## Supplied data
>>>

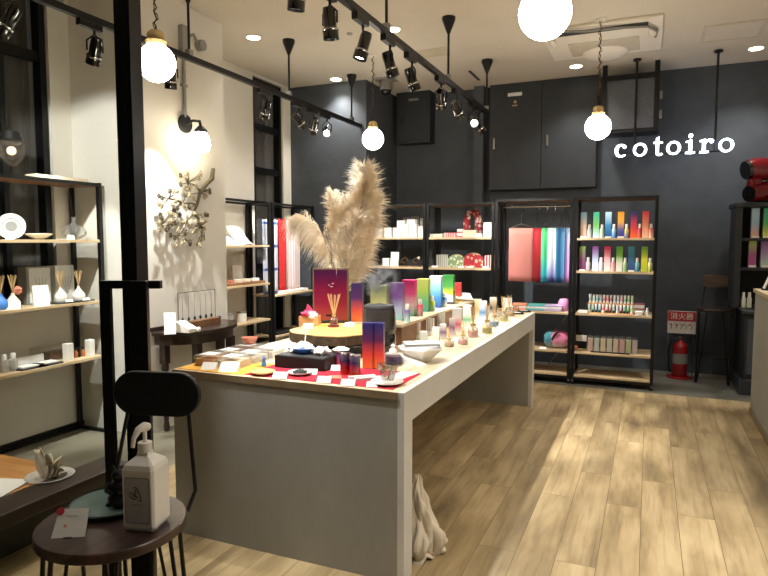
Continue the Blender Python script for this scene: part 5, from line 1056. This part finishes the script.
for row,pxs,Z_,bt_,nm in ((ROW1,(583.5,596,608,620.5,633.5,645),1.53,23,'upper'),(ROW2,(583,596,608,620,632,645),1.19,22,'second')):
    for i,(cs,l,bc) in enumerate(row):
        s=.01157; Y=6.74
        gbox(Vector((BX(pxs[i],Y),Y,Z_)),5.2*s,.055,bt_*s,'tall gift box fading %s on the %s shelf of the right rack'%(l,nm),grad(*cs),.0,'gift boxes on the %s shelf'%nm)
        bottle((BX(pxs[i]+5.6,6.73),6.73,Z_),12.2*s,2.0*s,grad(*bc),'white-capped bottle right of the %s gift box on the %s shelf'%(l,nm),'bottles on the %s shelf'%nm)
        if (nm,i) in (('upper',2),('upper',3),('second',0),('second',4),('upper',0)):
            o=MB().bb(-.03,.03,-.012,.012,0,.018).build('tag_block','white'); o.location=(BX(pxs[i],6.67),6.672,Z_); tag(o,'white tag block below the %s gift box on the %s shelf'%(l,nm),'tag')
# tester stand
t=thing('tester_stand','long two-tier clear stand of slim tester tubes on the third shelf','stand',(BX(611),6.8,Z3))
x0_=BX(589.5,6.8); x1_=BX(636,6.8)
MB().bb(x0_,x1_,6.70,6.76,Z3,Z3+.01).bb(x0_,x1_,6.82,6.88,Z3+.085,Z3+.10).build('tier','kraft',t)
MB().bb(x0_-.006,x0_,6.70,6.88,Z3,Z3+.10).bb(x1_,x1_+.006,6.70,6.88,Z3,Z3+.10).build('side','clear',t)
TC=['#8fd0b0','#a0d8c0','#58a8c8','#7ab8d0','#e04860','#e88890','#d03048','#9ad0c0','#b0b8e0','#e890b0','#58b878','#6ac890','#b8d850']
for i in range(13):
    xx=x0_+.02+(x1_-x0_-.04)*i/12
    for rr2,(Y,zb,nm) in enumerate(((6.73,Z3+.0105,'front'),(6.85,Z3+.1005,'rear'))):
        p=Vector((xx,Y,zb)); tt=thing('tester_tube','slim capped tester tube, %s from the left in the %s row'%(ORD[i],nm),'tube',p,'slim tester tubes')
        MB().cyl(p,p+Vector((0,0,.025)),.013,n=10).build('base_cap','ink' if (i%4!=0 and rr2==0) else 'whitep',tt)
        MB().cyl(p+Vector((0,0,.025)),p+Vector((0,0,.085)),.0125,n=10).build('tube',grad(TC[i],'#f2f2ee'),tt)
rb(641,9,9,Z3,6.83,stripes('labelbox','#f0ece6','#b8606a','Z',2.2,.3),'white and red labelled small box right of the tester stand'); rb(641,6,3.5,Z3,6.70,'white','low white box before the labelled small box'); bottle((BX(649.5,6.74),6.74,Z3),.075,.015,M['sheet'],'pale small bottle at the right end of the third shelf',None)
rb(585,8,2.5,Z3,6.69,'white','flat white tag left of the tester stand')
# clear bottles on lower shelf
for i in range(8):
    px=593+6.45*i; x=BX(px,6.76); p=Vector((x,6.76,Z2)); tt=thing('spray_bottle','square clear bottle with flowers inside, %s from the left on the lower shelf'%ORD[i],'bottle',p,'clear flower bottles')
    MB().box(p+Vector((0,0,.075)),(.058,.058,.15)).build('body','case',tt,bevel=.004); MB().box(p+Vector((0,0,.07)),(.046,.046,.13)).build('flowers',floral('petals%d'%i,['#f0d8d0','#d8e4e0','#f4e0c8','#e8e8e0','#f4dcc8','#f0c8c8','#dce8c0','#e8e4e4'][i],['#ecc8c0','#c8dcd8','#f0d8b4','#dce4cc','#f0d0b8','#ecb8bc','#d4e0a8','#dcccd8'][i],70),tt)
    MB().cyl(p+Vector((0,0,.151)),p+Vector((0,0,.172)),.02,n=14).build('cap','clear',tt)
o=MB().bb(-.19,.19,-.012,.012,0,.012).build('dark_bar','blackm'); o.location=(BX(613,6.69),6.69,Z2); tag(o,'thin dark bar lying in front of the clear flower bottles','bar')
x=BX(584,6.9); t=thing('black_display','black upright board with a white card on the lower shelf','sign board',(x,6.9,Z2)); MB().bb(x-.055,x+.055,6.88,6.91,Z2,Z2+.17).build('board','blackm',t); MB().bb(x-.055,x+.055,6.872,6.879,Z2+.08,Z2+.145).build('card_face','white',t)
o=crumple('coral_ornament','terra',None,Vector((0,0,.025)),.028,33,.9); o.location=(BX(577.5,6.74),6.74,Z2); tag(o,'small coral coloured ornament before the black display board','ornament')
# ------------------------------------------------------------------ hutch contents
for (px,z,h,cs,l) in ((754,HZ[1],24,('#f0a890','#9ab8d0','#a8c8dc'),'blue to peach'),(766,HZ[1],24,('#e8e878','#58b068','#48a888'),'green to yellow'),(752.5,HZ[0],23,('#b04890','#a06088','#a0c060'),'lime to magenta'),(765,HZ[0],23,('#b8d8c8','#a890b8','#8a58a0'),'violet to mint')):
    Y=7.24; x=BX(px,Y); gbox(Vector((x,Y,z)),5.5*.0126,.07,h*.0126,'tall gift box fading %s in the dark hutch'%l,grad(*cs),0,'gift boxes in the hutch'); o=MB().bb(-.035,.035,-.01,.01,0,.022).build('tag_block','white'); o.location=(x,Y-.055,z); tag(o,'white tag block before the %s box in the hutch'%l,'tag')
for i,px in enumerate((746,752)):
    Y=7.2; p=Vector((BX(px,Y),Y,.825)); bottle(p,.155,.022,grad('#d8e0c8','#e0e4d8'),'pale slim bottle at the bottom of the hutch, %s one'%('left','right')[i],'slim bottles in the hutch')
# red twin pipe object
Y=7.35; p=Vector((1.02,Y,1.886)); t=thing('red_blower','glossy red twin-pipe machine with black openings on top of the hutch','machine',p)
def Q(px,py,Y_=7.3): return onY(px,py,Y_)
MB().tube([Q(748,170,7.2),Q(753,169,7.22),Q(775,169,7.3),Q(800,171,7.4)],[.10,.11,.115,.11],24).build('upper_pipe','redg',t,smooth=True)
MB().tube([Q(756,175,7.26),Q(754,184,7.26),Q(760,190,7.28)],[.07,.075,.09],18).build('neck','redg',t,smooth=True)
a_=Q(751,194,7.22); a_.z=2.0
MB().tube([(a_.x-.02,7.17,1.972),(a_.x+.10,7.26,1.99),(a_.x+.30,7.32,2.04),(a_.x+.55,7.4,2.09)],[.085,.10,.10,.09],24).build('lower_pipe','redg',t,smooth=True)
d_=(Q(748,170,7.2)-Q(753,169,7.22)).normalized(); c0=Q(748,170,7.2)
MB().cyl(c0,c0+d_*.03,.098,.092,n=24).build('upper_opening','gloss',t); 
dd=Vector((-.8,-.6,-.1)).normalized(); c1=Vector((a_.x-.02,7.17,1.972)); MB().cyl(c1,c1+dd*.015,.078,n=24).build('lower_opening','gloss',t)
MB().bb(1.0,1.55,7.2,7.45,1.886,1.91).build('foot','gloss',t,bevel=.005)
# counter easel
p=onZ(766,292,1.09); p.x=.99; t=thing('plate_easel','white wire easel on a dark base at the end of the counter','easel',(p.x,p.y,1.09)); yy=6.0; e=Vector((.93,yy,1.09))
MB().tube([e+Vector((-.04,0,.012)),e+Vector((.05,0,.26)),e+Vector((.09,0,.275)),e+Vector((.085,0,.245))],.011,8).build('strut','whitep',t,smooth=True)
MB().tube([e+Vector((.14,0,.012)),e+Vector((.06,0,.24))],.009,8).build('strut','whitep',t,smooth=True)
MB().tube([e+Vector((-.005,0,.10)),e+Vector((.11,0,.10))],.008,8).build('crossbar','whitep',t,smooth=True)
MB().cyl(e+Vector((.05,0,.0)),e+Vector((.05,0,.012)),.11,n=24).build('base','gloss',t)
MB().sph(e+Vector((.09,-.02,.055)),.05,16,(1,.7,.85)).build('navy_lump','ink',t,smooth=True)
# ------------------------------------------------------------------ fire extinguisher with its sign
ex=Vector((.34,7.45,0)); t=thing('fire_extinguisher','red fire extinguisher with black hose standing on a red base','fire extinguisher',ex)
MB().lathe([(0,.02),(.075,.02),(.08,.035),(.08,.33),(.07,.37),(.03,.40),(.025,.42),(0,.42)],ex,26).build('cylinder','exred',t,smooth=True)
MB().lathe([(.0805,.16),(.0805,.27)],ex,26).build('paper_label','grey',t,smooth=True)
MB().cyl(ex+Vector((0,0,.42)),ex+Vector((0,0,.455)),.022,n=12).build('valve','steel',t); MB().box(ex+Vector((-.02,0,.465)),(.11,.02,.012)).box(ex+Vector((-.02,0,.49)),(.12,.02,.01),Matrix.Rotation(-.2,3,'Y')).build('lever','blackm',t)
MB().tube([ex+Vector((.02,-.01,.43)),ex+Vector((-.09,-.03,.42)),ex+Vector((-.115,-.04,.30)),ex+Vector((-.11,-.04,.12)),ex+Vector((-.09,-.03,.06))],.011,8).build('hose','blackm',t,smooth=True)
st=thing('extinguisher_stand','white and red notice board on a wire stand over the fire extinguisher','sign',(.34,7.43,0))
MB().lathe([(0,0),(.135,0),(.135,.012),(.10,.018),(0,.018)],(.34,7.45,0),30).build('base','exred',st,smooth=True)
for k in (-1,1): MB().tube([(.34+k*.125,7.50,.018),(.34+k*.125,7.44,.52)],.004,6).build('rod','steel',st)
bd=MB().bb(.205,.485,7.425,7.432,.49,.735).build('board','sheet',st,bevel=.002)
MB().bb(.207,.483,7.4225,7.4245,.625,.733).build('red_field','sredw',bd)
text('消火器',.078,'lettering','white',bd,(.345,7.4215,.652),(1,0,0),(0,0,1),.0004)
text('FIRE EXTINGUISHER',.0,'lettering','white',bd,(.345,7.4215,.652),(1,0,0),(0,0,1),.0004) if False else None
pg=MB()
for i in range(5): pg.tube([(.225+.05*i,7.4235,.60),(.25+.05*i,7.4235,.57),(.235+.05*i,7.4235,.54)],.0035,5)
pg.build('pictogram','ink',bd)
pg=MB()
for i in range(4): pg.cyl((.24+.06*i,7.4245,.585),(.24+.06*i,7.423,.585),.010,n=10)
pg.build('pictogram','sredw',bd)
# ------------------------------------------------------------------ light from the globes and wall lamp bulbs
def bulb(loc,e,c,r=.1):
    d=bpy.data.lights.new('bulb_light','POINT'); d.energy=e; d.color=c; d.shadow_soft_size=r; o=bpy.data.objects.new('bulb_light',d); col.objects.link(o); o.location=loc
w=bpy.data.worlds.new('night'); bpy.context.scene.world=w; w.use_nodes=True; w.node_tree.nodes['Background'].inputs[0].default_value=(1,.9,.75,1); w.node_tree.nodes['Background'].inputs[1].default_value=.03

<<<

## Instructions to follow
Locate each line containing the string "scene" and show it.

## Exercise result
Continue the Blender Python script for this scene: part 5, from line 1056. This part finishes the script.
w=bpy.data.worlds.new('night'); bpy.context.scene.world=w; w.use_nodes=True; w.node_tree.nodes['Background'].inputs[0].default_value=(1,.9,.75,1); w.node_tree.nodes['Background'].inputs[1].default_value=.03